- [Written task] The lines from the top of the material through the line with "PI = math.pi" are to be set down exactly. Leave the pictures out.
─── Dataset content ───
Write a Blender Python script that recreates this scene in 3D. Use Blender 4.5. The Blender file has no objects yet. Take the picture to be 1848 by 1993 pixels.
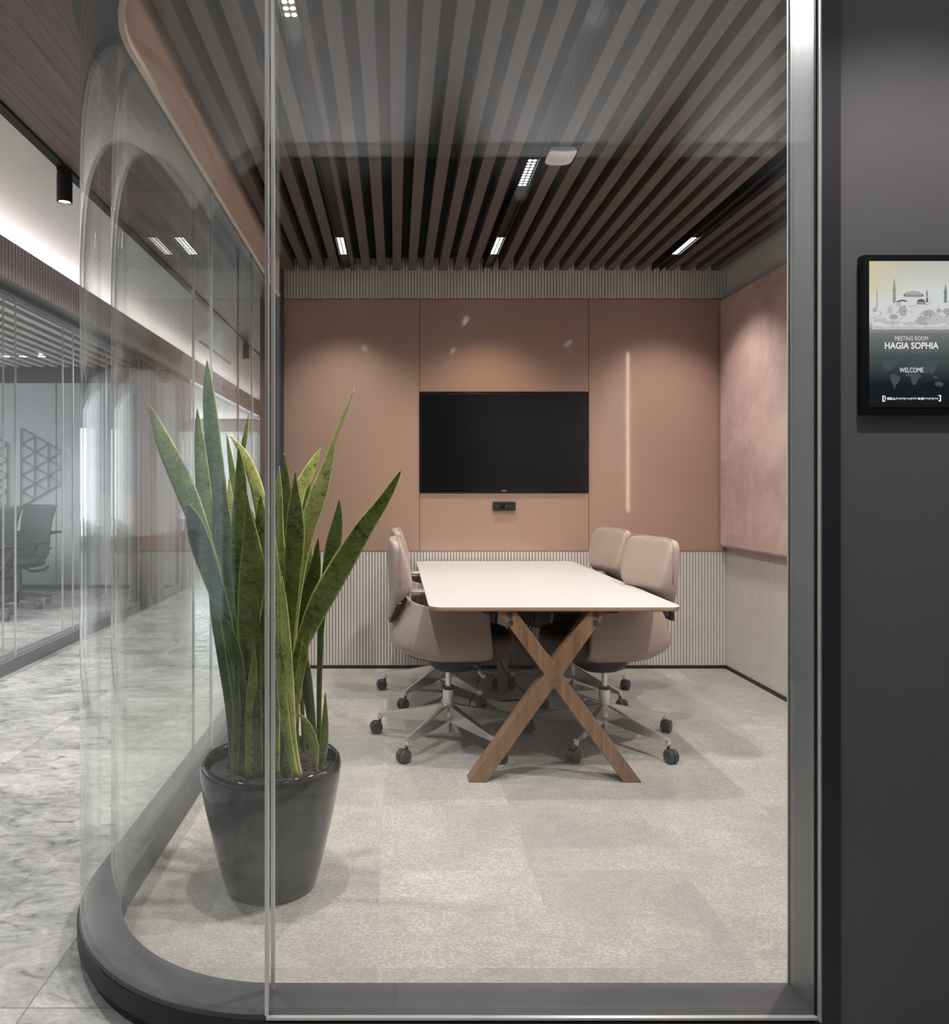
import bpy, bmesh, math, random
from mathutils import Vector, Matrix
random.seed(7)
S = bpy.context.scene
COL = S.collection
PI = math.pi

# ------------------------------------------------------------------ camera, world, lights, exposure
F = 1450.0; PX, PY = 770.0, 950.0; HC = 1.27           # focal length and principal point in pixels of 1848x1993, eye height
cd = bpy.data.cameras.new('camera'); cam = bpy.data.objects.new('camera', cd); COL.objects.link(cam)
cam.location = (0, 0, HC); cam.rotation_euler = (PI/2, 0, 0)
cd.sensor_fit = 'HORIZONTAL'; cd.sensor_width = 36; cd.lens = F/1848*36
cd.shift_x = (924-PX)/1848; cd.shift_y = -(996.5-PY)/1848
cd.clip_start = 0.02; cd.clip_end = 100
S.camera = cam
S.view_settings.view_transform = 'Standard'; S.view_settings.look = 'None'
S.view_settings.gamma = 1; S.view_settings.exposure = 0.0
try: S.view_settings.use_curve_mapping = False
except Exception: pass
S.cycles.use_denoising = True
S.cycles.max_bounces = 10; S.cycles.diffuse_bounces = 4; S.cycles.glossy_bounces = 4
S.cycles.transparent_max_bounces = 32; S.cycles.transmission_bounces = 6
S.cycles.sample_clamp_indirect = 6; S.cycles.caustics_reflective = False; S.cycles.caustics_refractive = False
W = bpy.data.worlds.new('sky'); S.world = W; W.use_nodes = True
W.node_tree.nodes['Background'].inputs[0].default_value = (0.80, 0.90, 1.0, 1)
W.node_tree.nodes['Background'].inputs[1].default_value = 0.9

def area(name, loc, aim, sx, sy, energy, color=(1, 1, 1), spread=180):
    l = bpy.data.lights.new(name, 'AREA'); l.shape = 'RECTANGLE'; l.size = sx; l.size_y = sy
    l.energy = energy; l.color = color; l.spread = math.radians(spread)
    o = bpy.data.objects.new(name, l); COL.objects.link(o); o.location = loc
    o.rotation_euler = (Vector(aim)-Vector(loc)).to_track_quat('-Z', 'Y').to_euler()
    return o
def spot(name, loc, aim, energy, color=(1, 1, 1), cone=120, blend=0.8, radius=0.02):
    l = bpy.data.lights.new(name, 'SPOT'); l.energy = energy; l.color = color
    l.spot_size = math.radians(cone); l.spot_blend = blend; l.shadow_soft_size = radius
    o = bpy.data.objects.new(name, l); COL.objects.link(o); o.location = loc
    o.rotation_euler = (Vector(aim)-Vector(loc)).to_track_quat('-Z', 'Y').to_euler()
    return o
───
- [Solution for this problem]
Write a Blender Python script that recreates this scene in 3D. Use Blender 4.5. The Blender file has no objects yet. Take the picture to be 1848 by 1993 pixels.
import bpy, bmesh, math, random
from mathutils import Vector, Matrix
random.seed(7)
S = bpy.context.scene
COL = S.collection
PI = math.pi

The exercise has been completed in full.